High-End Hysteresis



I decided to try an experiment, after several months of critical listening with multi-channel noise gating. I noticed that with extreme levels of hearing correction applied, there were quite often noise artifacts included in the playback, at the highest frequencies. Crescendo was trying too hard to let me hear absolutely everything.

But most recordings carry noise, especially dominant at the very highest frequencies. And those portions of the signal are just noise. Recording studios often make use of noise gates on their microphones to avoid picking up room noises. So I tried adding a little bit of gating at the highest octaves above 4 kHz, and it helped considerably.

Crescendo already had a form of noise gating in that it wouldn’t (A) perform more than some considerable amount of gain in the quietest channels – with dynamics protection, and (B) when the signal dropped below 30 dBSPL, it would gradually reduce the applied gain, making it seem, with impaired hearing, that the signal had dropped significantly more. But still, some noise managed to make its way through.

Noise follows a roughly Gaussian distribution, which means that even when we really have no signal, the additive noise can rise above the noise floor, making Crescendo think that there is some signal there. Most often, the additive noise is small, and that leads Crescendo to produce a crunchy sort of sound, as the levels go from no assist, to considerable assist, and then back in the next instant. That was the noise I wanted to remove.
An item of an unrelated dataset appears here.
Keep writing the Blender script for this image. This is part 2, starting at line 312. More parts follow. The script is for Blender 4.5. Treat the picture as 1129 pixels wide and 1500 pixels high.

Hysteresis sets one threshold for realizing that we have reached the noise floor (30 dBSPL = a quiet, empty, auditorium), while using a second threshold to realize when there really is some signal.

With Gaussian statistics, a good measure of actual signal being present is when its level + noise rises by 10 db above the noise floor. That corresponds to a 3-sigma event in statistics, which is a 1 in 600 chance of just randomly happening.

Experimental physics likes 5-sigma events to make us believe that some effect actually happened. But we will use 3-sigma. Any random event that is 3-sigma or more will be rare, and weak. We end up removing 99.9% of all the crunchies, which is a substantial improvement.

Here is a graph showing a hypothetical signal + noise profile in the music in one channel at the highest frequencies. It starts out at a level of 70 dBSPL (pretty loud), and then decays down to the noise floor at 30 dBSPL. The noise in the system has a constant level, but in a dB plot it is hardly visible at the loudest levels and only starts showing up as we decline toward the noise floor.

Then, it rises in a crescendo to 50 dBSPL and decays away again.

The red curves show the applied Crescendo gains for a hearing threshold elevation of 70 dB (pretty severe). You see how it immediately ceases working once the signal falls below the 30 dBSPL noise floor. And with hysteresis it doesn’t come back on until something really is there.

Without hysteresis, anytime the signal pops up above the noise floor, Crescendo would go into action with a controlled gain increase, using a 10 ms time constant. And so with all that hair on the noise floor, we would be popping on and off quite a lot – which generates crunchy noise in the highest frequencies.

Because of the 10 ms smoothing, it didn’t sound as bad as it could have with a hair trigger. But crunchies still made their way through. That 10 ms smoothing is apparent in the curvature of the red curves as the signal rises or falls in a straight line dB manner.

With hysteresis and a 10 dB margin, Crescendo now only turns back on when there seems to be a real signal there. You might miss the very beginning instant of a sound, but these are very weak sounds, and if there is really something there, it is most likely because something at a lower frequency is becoming even louder, and that draws your attention.

But the good thing about this mechanism is that Crescendo now remains active on the way back down, all the way until the signal once again crosses the noise floor. Hence you get to hear the whole reverb tail, which is the most important part of a decaying sound.

Turns out, this works really well, and I can dispense with the multi-channel noise gating. Crescendo now has that built into every one of its 100 channels – a far more precise instrument than a 4-band multi-channel noise gate.